En esta vía, la principal de la ciudad, y que siempre será recordada como el lugar del escenario de uno de los peores crímenes de guerra sobre las espaldas del nuevo zar en el trono del Kremlin, Vladimir Putin, los habitantes de Bucha se llevaron la peor parte de la venganza rusa contra los civiles, después de que las columnas blindadas de su ejército de agresión fueran diezmadas por la artillería ucraniana.
“El 4 de marzo, cuando la batalla se recrudeció y empezaron a sufrir muchas bajas, llegó una nueva oleada de soldados, esta vez con la intención de castigar a los civiles. No lo sé con seguridad porque no escuché la orden, pero creo que sus represalias no fueron espontáneas. Alguien en la cadena de mando les dijo que lo hicieran porque fueron sistemáticos a la hora de asesinar a placer y sin que nadie les pusiese freno”, añade Vasyl.
Desde ese momento, salvar la vida fue una cuestión de puro azar, tal y como cuenta Larissa Spevenko, 72, cuya hija y nieta viven en Sevilla, según explica con una sonrisa de oreja a oreja al recodarlas, pero tras la que se esconde el espanto vivido que sus ojos tristes y ojerosos no pueden esconder. Ella, su hijo y varios vecinos se salvaron porque, desde un primer momento, se escondieron en un sótano del que no les dejaron salir.
“Cuando vimos entrar la columna de tanques mi hijo Sergei me dijo: mamá, la guerra ha empezado. Salimos a la calle para ver lo que estaba pasando, intentamos llegar hasta el río y cruzar al lado donde estaban las fuerzas ucranianas, pero los combates alrededor eran muy intensos y tuvimos que correr de vuelta a casa para refugiarnos de las bombas. Desafortunadamente, la puerta del sótano estaba bloqueada y no quedó otra que escapar saltando por la ventana de la cocina”, la cual va a dar a un patio trasero, “donde corrimos hacia otro sótano en el jardín donde antiguamente guardamos las conservas y las hortalizas”, rememora Larissa con la mirada perdida.
Perros comiendo carne humana
Poco después, “un oficial ruso abrió la puerta y nos gritó que ellos no lastimaban a los civiles, pero nos obligaron a permanecer en el sótano durante días sin apenas comida, agua, o poder encender un fuego para calentarnos. Teníamos que hacer nuestras necesidades en un cubo que no podíamos limpiar”.

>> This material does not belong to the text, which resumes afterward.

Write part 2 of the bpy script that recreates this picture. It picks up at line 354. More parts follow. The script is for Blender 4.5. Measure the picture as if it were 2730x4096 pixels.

Los rusos apostaron una pieza de artillería en su jardín para bombardear las posiciones ucranianas situadas a unos 500 metros, así como la cercana ciudad de Irpín. “Podíamos escuchar los disparos y las explosiones, aunque estar allí abajo es lo que nos salvó. Si asomabas la cabeza los francotiradores no dudaban en matarte. Sabiendo ahora las torturas y asesinatos que cometieron en otros sótanos, todavía no comprendo cómo seguimos con vida”, indica Larissa.
El 7 de marzo, Sergei, su hijo de cuarenta y pocos años, pudo salir a buscar algo de comida. “Los soldados rusos se habían dado al pillaje y muchos estaban borrachos. Fue como adentrarse en el infierno. Sus tanques y vehículos estaban destrozados. Todo ardía alrededor y había pedazos de soldados, sobre todo brazos, piernas y torsos chamuscados, esparcidos por todas partes”, cuenta, mientras muestra un vídeo horripilante de un perro comiéndose un pedazo de un soldado ruso que grabó el 1 de abril, el día en que Bucha fue liberada.
La reconstrucción de la ciudad está en marcha y es visible por todas partes. Gracias a los fondos internacionales, los operarios del gobierno municipal y empresas constructoras están rehaciendo en un tiempo récord las zonas devastadas por los combates. Sin embargo, la herida es profunda y seguirá supurando en las mentes de los supervivientes porque esta pequeña ciudad, antes sinónimo de un día de picnic a las afueras de Kyiv, es la constatación de que, como escribió William Shakespeare en su obra La Tempestad, “el infierno está vacío porque todos los diablos están aquí”.